Monday, July 03, 2017

'Okja' Attempts to Convert Its Audience to Veganism - or, at Least, Make Them Condemn Factory Farming

There are two movies which director Bong Joon-ho is most known for:  The Host and SnowpiercerThe Host is one of my most favorite Korean films of all time.  And I would have considered Snowpiercer a science fiction masterpiece if it didn’t have an underwhelming ending (the premise and first two acts were brilliant though); it’s a good movie overall nonetheless.  But now, I think – I have to re-watch The Host to be sure though – Okja could be his magnum opus.

Okja is set in a world where a company known as Miranda Corporation has discovered and bred “super-pigs” – intelligent, empathetic, hippopotamus-like swine – in order to address world hunger.  Through this, new CEO Lucy Mirando (Tilda Swinton) hopes that the company’s controversial, cruel past under her father and twin sister’s leadership will be forgotten.  As part of the company’s PR campaign, it launches a contest in which 26 of the best piglets are set to locations around the world so that they can be raised by different local farmers, through different techniques respective to their cultures, and at the end of ten years, the “biggest, most beautiful and special one, the ultimate super-pig” is going to be crowned as winner by Dr. Johnny Wilcox (Jake Gyllenhaal), a TV personality known for his animal show.

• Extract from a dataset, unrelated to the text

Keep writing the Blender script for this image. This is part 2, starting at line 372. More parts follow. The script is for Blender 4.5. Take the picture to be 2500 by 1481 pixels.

The story centers on the friendship of Okja, the super-pig sent to South Korea, and Mija (Ahn Seo-hyun), the granddaughter of the farmer whom Okja is assigned to.  When Okja is picked by Dr. Wilcox as the winner, she’s immediately taken by the Miranda Corporation.  Mija then, without hesitation, sets out to rescue her and take her back to her mountain home before she can be transported to somewhere out of reach – or, worse, slaughtered.
At first, it seems to have your typical kid-and-her-pet narrative.   It starts out with an air of juvenile light-heartedness.  There’s drama, stakes, and sense of looming heartbreak being developed, for sure, but they’re within the parameters of a generally wholesome tone.  And whenever it gets serious, upsetting, or violent, it’s soon offset by Wes Anderson-y characters and goofy sequences.  Nonetheless, subtle hints of a much darker movie are always there.  The narrative gradually grows intense, and by the time it gets to its last act, the sense of innocence is completely shed off.

Like Boon Joon-ho’s past works in The Host and Snowpiercer, Okja is satirical but dark.  Thus, there are some humorously absurd moments where the obviously disturbing nuances made it awkward to laugh.  And this somewhat makes the whole thing more thought-provoking.   In addition, great direction keeps all the ever swinging elements and tonal shifts from getting all over the place.  The movie’s purposefulness is kept intact.

The ultimate theme of the film is probably pro-veganism – or, at least, anti-factory farming.  Now, there’s some false equivalency involved here to make it work.  But whether you applaud of the message or cynically scorn its manipulations, one thing’s for sure: the execution of the film’s pathos is very affecting.
Overall, I think Okja is a fresh, well-crafted movie.  It’s not entirely perfect and brilliant.  But it truly has masterful storytelling and impacful visuals, which combine to make an entertaining, thoughtful, emotional, and provocative movie about a girl and her animal friend.